Exercise instructions >>
Return the lines below exactly, from the first line to the line that contains "from mathutils import Vector". Leave out pictures.

:::

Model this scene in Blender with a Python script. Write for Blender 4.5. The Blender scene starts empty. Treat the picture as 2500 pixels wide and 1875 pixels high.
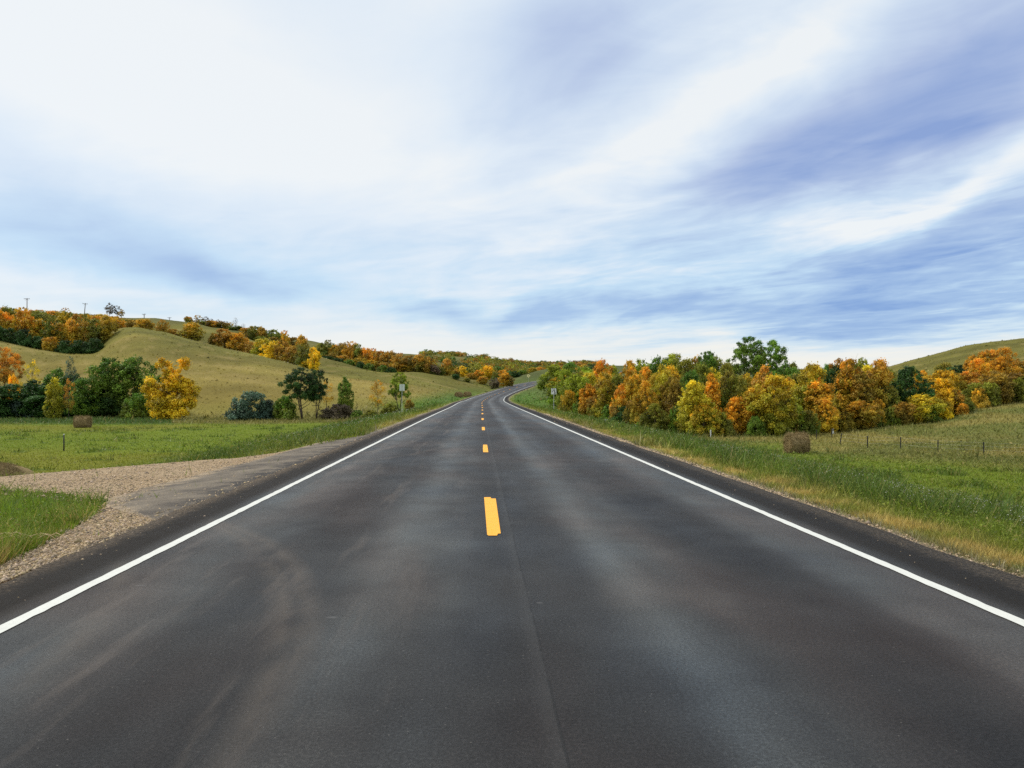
import bpy, math, random
import numpy as np
from mathutils import Vector

SC = bpy.context.scene
COL = SC.collection
FS, CXS, HS = 1865.0, 1250.0, 960.0      # focal length, centre and horizon of the photograph (2500 px wide)
EYE = 1.68

# ------------------------------------------------------------------ camera
cd = bpy.data.cameras.new('camera')
cd.sensor_width = 36.0
cd.lens = 36.0 * FS / 2500.0
cd.shift_y = (HS - 937.5) / 2500.0
cd.clip_start = 0.1
cd.clip_end = 9000.0
cam = bpy.data.objects.new('camera', cd)
cam.location = (0, 0, EYE)
cam.rotation_euler = (math.radians(90), 0, 0)
COL.objects.link(cam)
SC.camera = cam

# ------------------------------------------------------------------ exposure
SC.view_settings.view_transform = 'Standard'
SC.view_settings.look = 'None'
SC.view_settings.exposure = 0.1
SC.view_settings.gamma = 1.0
SC.cycles.max_bounces = 6
SC.cycles.transparent_max_bounces = 4
SC.cycles.use_denoising = False

SUN_AZ, SUN_EL = math.radians(-75), math.radians(48)   # azimuth measured from +Y towards +X


# ------------------------------------------------------------------ node helper
class NT:
    def __init__(self, tree):
        self.t = tree
        tree.nodes.clear()

    def n(self, kind, props=None, **ins):
        nd = self.t.nodes.new(kind)
        for k, v in (props or {}).items():
            setattr(nd, k, v)
        for k, v in ins.items():
            key = int(k[1:]) if k[0] == '_' and k[1:].isdigit() else k.replace('_', ' ')
            self.put(nd.inputs[key], v)
        return nd

    def put(self, sock, v):
        if isinstance(v, bpy.types.NodeSocket):
            self.t.links.new(v, sock)
        elif isinstance(v, bpy.types.Node):
            self.t.links.new(v.outputs[0], sock)
        else:
            if isinstance(v, (tuple, list)) and len(v) == 3 and sock.type == 'RGBA':
                v = (*v, 1)
            sock.default_value = v

    def m(self, op, a, b=0.0, c=0.0, clamp=False):
        nd = self.t.nodes.new('ShaderNodeMath')
        nd.operation = op
        nd.use_clamp = clamp
        self.put(nd.inputs[0], a)
        self.put(nd.inputs[1], b)
        self.put(nd.inputs[2], c)
        return nd.outputs[0]

    def mix(self, f, a, b, blend='MIX'):
        nd = self.t.nodes.new('ShaderNodeMix')
        nd.data_type = 'RGBA'
        nd.blend_type = blend
        self.put(nd.inputs[0], f)
        self.put(nd.inputs[6], a)
        self.put(nd.inputs[7], b)
        return nd.outputs[2]

    def noise(self, vec, scale, detail=3, rough=.55, dist=0.0):
        nd = self.n('ShaderNodeTexNoise', None, Vector=vec, Scale=scale, Detail=detail, Roughness=rough, Distortion=dist)
        return nd.outputs['Fac']

    def ramp(self, f, pts, interp='LINEAR'):
        nd = self.t.nodes.new('ShaderNodeValToRGB')
        cr = nd.color_ramp
        cr.interpolation = interp
        while len(cr.elements) < len(pts):
            cr.elements.new(.5)
        for e, (p, c) in zip(cr.elements, pts):
            e.position = p
            e.color = (*c, 1) if isinstance(c, (tuple, list)) else (c, c, c, 1)
        self.put(nd.inputs[0], f)
        return nd.outputs[0]

    def sstep(self, x, lo, hi):
        nd = self.t.nodes.new('ShaderNodeMapRange')
        nd.interpolation_type = 'SMOOTHSTEP'
        self.put(nd.inputs[0], x)
        nd.inputs[1].default_value = lo
        nd.inputs[2].default_value = hi
        return nd.outputs[0]


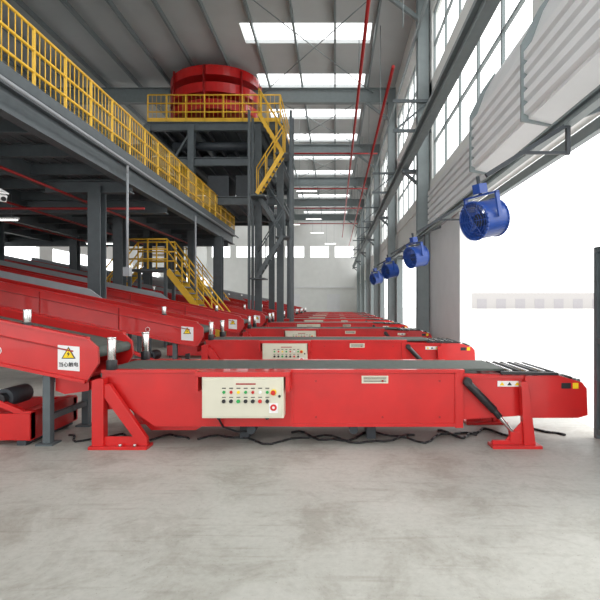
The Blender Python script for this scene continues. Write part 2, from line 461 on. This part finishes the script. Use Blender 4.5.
o.rotation_euler = (math.pi/2, 0, 0); o.parent = ic0; o.location = (-2.80, 5.05-.008, .835)

b = MB('power_cable')
def wav(x0, x1, y0, amp, n=26, ph=0.0):
    return [(x0+(x1-x0)*t/n, y0+amp*math.sin(ph+t*.55)+amp*.4*math.sin(t*1.3), .012) for t in range(n+1)]
b.tube(wav(-1.5, .9, 5.25, .14), .012, BLACK, 6)
b.tube(wav(-.5, 1.6, 5.35, .18, ph=1.3), .012, BLACK, 6)
b.tube(wav(1.2, 2.6, 5.5, .16, ph=2.3), .014, BLACK, 6)
b.tube(wav(-3.0, -1.6, 5.3, .12, ph=2.0), .012, BLACK, 6)
b.obj()

# ---------------------------------------------------------------- fans
def fan():
    b = MB('industrial_fan')
    R, Lh = .195, .15
    seg = 28; bm = b.bm; i = b.mi(BLUE)
    b.cyl((-Lh, 0, 0), (Lh, 0, 0), R, BLUE, seg, caps=False)
    b.cyl((-Lh, 0, 0), (Lh, 0, 0), R-.012, BLUE, seg, caps=False)
    def ring(x, r, rr, n=28):
        pts = [(x, r*math.cos(2*math.pi*k/n), r*math.sin(2*math.pi*k/n)) for k in range(n+1)]
        b.tube(pts, rr, BLUE, 6)
    ring(-Lh, R, .012); ring(Lh, R, .012)
    for sx in (-1, 1):
        for r in (.05, .085, .12, .155, .18): ring(sx*(Lh+.01), r, .0035, 20)
        for k in range(6):
            a = k*math.pi/3
            b.cyl((sx*(Lh+.01), 0, 0), (sx*(Lh+.01), R*math.cos(a), R*math.sin(a)), .005, BLUE, 5)
    b.cyl((-.1, 0, 0), (.1, 0, 0), .065, STEELD, 16)
    for k in range(6):
        a = k*math.pi/3
        c, s = math.cos(a), math.sin(a); px, py = -s, c
        vs = [bm.verts.new(v) for v in ((.04, .06*c-.03*px, .06*s-.03*py), (-.02, .06*c+.03*px, .06*s+.03*py),
              (-.05, .17*c+.07*px, .17*s+.07*py), (.06, .17*c-.05*px, .17*s-.05*py))]
        f = bm.faces.new(vs); f.material_index = i
    b.bar((0, -R-.025, 0), (0, -R-.025, .25), .05, .02, BLUE); b.bar((0, R+.025, 0), (0, R+.025, .25), .05, .02, BLUE)
    b.bar((0, -R-.035, .25), (0, R+.035, .25), .05, .02, BLUE)
    b.cyl((0, 0, .25), (0, 0, .45), .02, STEELD, 10)
    b.box(-.05, .06, -.05, .05, .27, .37, BLUE)
    return b.obj()
f0 = fan(); f0.location = (1.57, 5.05, 2.38); f0.rotation_euler = (0, math.radians(-12), math.radians(28))
NF = 4
for k in range(1, NF): inst(f0, PIT*k, -.03*k)
b = MB('fan_support_arm')
b.ibeam((2.45, -2, 3.42), (2.45, 34, 3.42), .10, .12, STEELL)
for k in range(-1, 8):
    yy = 1.0+PIT*k
    b.bar((2.45, yy, 3.42), (2.9, yy, 3.58), .05, .05, STEEL)
for k in range(0, NF):
    yy = 5.05+PIT*k; xx = 1.64-.03*k
    b.bar((xx-.05, yy, 2.84), (2.45, yy, 3.38), .045, .045, STEELD)
    b.bar((xx+.3, yy, 3.08), (2.45, yy, 3.08), .03, .03, STEELD)
    b.bar((2.45, yy, 3.06), (2.45, yy, 3.4), .04, .04, STEELD)
b.obj()

# ---------------------------------------------------------------- mezzanine
b = MB('steel_mezzanine')
XE = -4.8; YA, YB = -4, 23
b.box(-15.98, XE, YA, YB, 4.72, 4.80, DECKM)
for x in (XE-.1, -7, -9, -11, -13, -15):
    b.ibeam((x, YA, 4.50), (x, YB, 4.50), .2, .42, STEEL)
y = YA+.2
while y < YB:
    b.ibeam((-15.98, y, 4.58), (XE-.1, y, 4.58), .12, .26, STEEL, t=.02); y += 1.35
for yy in (6.0, 14.0, 22.0):
    b.ibeam((-15.98, yy, 4.3), (XE-.1, yy, 4.3), .24, .4, STEEL)
x = -15.8
while x < XE-.2:
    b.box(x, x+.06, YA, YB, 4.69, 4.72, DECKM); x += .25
for x, yy in ((-7, 15.6), (-11, 15.6), (-15, 15.6), (-7, 20.3), (-11, 20.3), (-15, 20.3), (XE-.1, 20.3), (-5.75, 11.6), (-11, 11.6)):
    b.ibeam((x, yy, 0), (x, yy, 4.3), .30, .32, STEEL, up=Vector((0, 1, 0)), t=.035)
b.ibeam((-7, 11.6, 4.3), (XE-.1, 11.6, 4.3), .24, .3, STEEL)
b.box(XE-.02, XE+.0, YA, YB, 4.78, 4.98, STEEL)
y = YA
while y <= YB+.01:
    b.box(XE-.05, XE-.01, y-.02, y+.02, 4.8, 5.9, YEL); y += .9
for z in (5.9, 5.55, 5.2): b.cyl((XE-.03, YA, z), (XE-.03, YB, z), .026, YEL, 8)
b.box(XE-.045, XE-.02, YA, YB, 4.82, 4.95, YEL)
y = YA
while y <= YB: b.cyl((XE-.03, y, 4.9), (XE-.03, y, 5.9), .009, YEL, 5); y += .15
b.obj()
b = MB('drop_conduit')
b.cyl((-4.65, 10.75, 4.4), (-4.65, 10.75, 2.2), .03, GREYB, 8)
b.box(-4.72, -4.58, 10.68, 10.82, 2.1, 2.3, GREYB)
b.cyl((-4.65, 16.0, 4.4), (-4.65, 16.0, 2.0), .03, GREYB, 8)
b.cyl((-4.62, 2, 4.62), (-4.62, 22.9, 4.62), .035, GREYB, 8)
b.cyl((-4.65, 10.75, 4.4), (-4.65, 10.75, 4.62), .03, GREYB, 8)
b.obj()
b = MB('security_camera')
b.cyl((-5.35, 7.6, 4.3), (-5.35, 7.6, 3.25), .02, WHITE, 8)
b.bar((-5.35, 7.6, 3.25), (-5.15, 7.45, 3.12), .1, .1, WHITE); b.bar((-5.38, 7.62, 3.32), (-5.12, 7.43, 3.2), .13, .02, WHITE)
b.cyl((-5.15, 7.45, 3.12), (-5.13, 7.435, 3.11), .035, BLACK, 12)
b.obj()
b = MB('sprinkler_pipe')
for x in (-6.2, -8.2, -10.2): b.cyl((x, 0, 4.02), (x, 21.5, 4.02), .03, REDD, 8)
b.cyl((-14, 12.6, 3.98), (-5, 12.6, 3.98), .03, REDD, 8)
b.obj()
b = MB('fire_main_pipe')
b.cyl((.9, 4, 9.6), (.9, 59, 9.6), .055, REDD, 10)
b.cyl((1.7, 14, 8.4), (1.7, 59, 8.4), .05, REDD, 10)
for yy in (26, 34, 41, 49): b.cyl((-6, yy, 9.6), (2.3, yy, 9.6), .045, REDD, 8)
for yy in range(12, 58, 6):
    b.cyl((.9, yy, 9.6), (.9, yy, 11.9), .015, STEELL, 6); b.cyl((1.7, yy, 8.4), (1.7, yy, 11.9), .015, STEELL, 6)
b.obj()
def batten(x, y, z, zt):
    b = MB('fluorescent_lamp')
    b.box(-.6, .6, -.05, .05, 0, .05, WHITE); b.cyl((-.57, 0, -.02), (.57, 0, -.02), .018, LAMP, 8)
    for sx in (-.4, .4): b.cyl((sx, 0, .05), (sx, 0, zt-z), .006, STEELL, 5)
    return b.obj(loc=(x, y, z))
for x, y in ((-7.2, 8.6), (-9.3, 13.2), (-9.0, 18.5), (-12, 14.5)): batten(x, y, 3.8, 4.5)
for x, y in ((-1.6, 27), (-1.6, 36), (-1.6, 43), (-.5, 51), (-3.4, 31), (-3.4, 38.5)): batten(x, y, 7.8, 11.8)

# ---------------------------------------------------------------- tower platform with spiral
b = MB('steel_platform_tower')
TX0, TX1, TY0, TY1 = -7.7, -2.25, 19.75, 25.0
for x in (TX0, -5.9, -3.15, TX1):
    for yy in (TY0, TY1-1.1):
        b.ibeam((x, yy, 0), (x, yy, 8.8), .26, .28, STEEL, up=Vector((0, 1, 0)), t=.035)
for z in (5.7, 7.3, 8.75):
    for yy in (TY0, TY1-1.1, TY1): b.ibeam((TX0, yy, z), (TX1, yy, z), .2, .34, STEEL)
    for x in (TX0, -5.9, -3.15, TX1): b.ibeam((x, TY0, z), (x, TY1, z), .2, .3, STEEL)
    x = TX0+.5
    while x < TX1: b.bar((x, TY0, z+.05), (x, TY1, z+.05), .08, .18, STEELD); x += .6
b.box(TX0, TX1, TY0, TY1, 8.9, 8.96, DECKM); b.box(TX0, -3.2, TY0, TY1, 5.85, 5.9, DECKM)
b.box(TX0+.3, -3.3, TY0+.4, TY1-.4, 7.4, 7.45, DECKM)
z = 8.96; xe = TX1
for zz in (1.1, .75, .4): b.cyl((TX0, TY0, z+zz), (xe, TY0, z+zz), .03, YEL, 8); b.cyl((xe, TY0, z+zz), (xe, TY1, z+zz), .03, YEL, 8)
b.box(TX0, xe, TY0-.02, TY0+.01, z, z+.15, YEL)
x = TX0
while x <= xe+.01: b.box(x-.025, x+.025, TY0-.02, TY0+.03, z, z+1.1, YEL); x += (xe-TX0)/7
x = TX0
while x <= xe: b.cyl((x, TY0, z+.1), (x, TY0, z+1.1), .01, YEL, 5); x += .18
b.bar((TX0, TY0, 5.7), (-5.9, TY0, 8.6), .08, .08, STEEL); b.bar((-5.9, TY0, 5.7), (TX0, TY0, 8.6), .08, .08, STEEL)
for x in (-7.2, -5.4, -4.2): b.box(x, x+.9, TY0+.6, TY0+2.0, 5.9, 6.9, STEELD)
b.cyl((-6.8, TY0+.5, 8.1), (-3.4, TY0+.5, 8.1), .18, STEELD, 14)
b.obj()
b = MB('access_stair')
fl = [(-3.0, 8.96, -2.0, 7.3), (-2.0, 7.3, -3.0, 5.7), (-3.0, 5.7, -2.0, 4.1), (-2.0, 4.1, -3.0, 2.5)]
for n, (xa, za, xb, zb) in enumerate(fl):
    yy = 19.3 if n % 2 == 0 else 18.8
    M = YEL if n < 2 else STEEL
    for dy in (-.0, .4):
        b.bar((xa, yy-dy, za), (xb, yy-dy, zb), .04, .15, M if n < 2 else STEEL)
        b.cyl((xa, yy-dy, za+1.0), (xb, yy-dy, zb+1.0), .022, M, 8)
        for t in range(4):
            x = xa+(xb-xa)*t/3; z = za+(zb-za)*t/3
            b.cyl((x, yy-dy, z), (x, yy-dy, z+1.0), .018, M, 6)
    for t in range(8):
        x = xa+(xb-xa)*(t+.5)/8; z = za+(zb-za)*(t+.5)/8
        b.box(x-.09, x+.09, yy-.4, yy, z-.02, z+.02, STEEL)
    b.box(xb-.3, xb+.3, 18.4, 19.3, zb-.08, zb-.03, STEEL)
for x in (-3.3, -1.7):
    b.box(x-.05, x+.05, 18.4, 18.5, 0, 8.9, STEEL); b.box(x-.05, x+.05, 19.2, 19.3, 0, 8.9, STEEL)
b.obj()
b = MB('spiral_chute')
cx, cy = -5.5, 22.2
b.cyl((cx, cy, 8.97), (cx, cy, 11.7), .25, REDD, 20)
RO = 2.0
for lvl in range(3):
    z = 9.2+lvl*.72
    n = 48
    for k in range(n):
        a0 = 2*math.pi*k/n; a1 = 2*math.pi*(k+1)/n; zz0 = z+.72*k/n; zz1 = z+.72*(k+1)/n
        i = b.mi(RED)
        def P(r, a, z): return b.bm.verts.new((cx+r*math.cos(a), cy+r*math.sin(a), z))
        for (r0, dz0, r1, dz1) in ((.4, 0, RO, 0), (RO, -.05, RO, .36), (.4, -.05, .4, .3)):
            f = b.bm.faces.new((P(r0, a0, zz0+dz0), P(r1, a0, zz0+dz1 if r0 == r1 else zz0), P(r1, a1, zz1+dz1 if r0 == r1 else zz1), P(r0, a1, zz1+dz0)))
            f.material_index = i; f.smooth = True
for k in range(8):
    a = k*math.pi/4
    b.cyl((cx+(RO+.06)*math.cos(a), cy+(RO+.06)*math.sin(a), 8.97), (cx+(RO+.06)*math.cos(a), cy+(RO+.06)*math.sin(a), 11.5), .05, REDD, 8)
b.obj()
def crossover(xc, yc, zt_, lw, run):
    b = MB('crossover_stair')
    x0, x1 = xc-lw/2, xc+lw/2
    b.box(x0, x1, yc, yc+.8, zt_-.08, zt_, STEEL)
    for yy in (yc, yc+.8):
        for zz in (1.0, .66, .33): b.cyl((x0, yy, zt_+zz), (x1, yy, zt_+zz), .028, YEL, 8)
        for x in (x0, xc, x1): b.cyl((x, yy, zt_), (x, yy, zt_+1.0), .028, YEL, 8)
        for x in (x0+.05, x1-.05): b.box(x-.05, x+.05, yy-.05, yy+.05, 0, zt_, STEEL)
        xe = x1+run
        b.bar((x1, yy, zt_-.05), (xe, yy, .1), .05, .2, YEL)
        b.bar((x0, yy, zt_-.05), (x0-run, yy, .1), .05, .2, YEL)
        for zz in (1.0, .6):
            b.cyl((x1, yy, zt_+zz), (xe, yy, .1+zz), .026, YEL, 8); b.cyl((x0, yy, zt_+zz), (x0-run, yy, .1+zz), .026, YEL, 8)
        for t in range(1, 5):
            zz = zt_+(.1-zt_)*t/4
            for sx, xs in ((1, x1), (-1, x0)): b.cyl((xs+sx*run*t/4, yy, zz), (xs+sx*run*t/4, yy, zz+1.0), .024, YEL, 8)
    n = int(zt_/.22)
    for t in range(n):
        zz = zt_-zt_*(t+1)/(n+1)
        for sx, xs in ((1, x1), (-1, x0)):
            xx = xs+sx*run*(t+1)/(n+1); b.box(xx-.12, xx+.12, yc, yc+.8, zz-.02, zz+.02, STEEL)
    return b.obj()
crossover(-6.3, 16.15, 2.65, 1.3, 2.0)
crossover(-8.6, 24.2, 3.3, 2.2, 2.4)

# ---------------------------------------------------------------- outside
b = MB('distant_shed')
b.box(0, 80, 0, 10, 0, 3.4, SHED); b.prism([(0, 3.4), (80, 3.4), (78, 4.2), (2, 4.2)], 0, 10, SHED)
for k in range(15): b.box(2+5*k, 4.5+5*k, -.05, 0, 0, 2.6, SHEDD)
b.obj(loc=(30, 125, -.02))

:::

Response to this task >>
Model this scene in Blender with a Python script. Write for Blender 4.5. The Blender scene starts empty. Treat the picture as 2500 pixels wide and 1875 pixels high.
import bpy, math, random
import numpy as np
from mathutils import Vector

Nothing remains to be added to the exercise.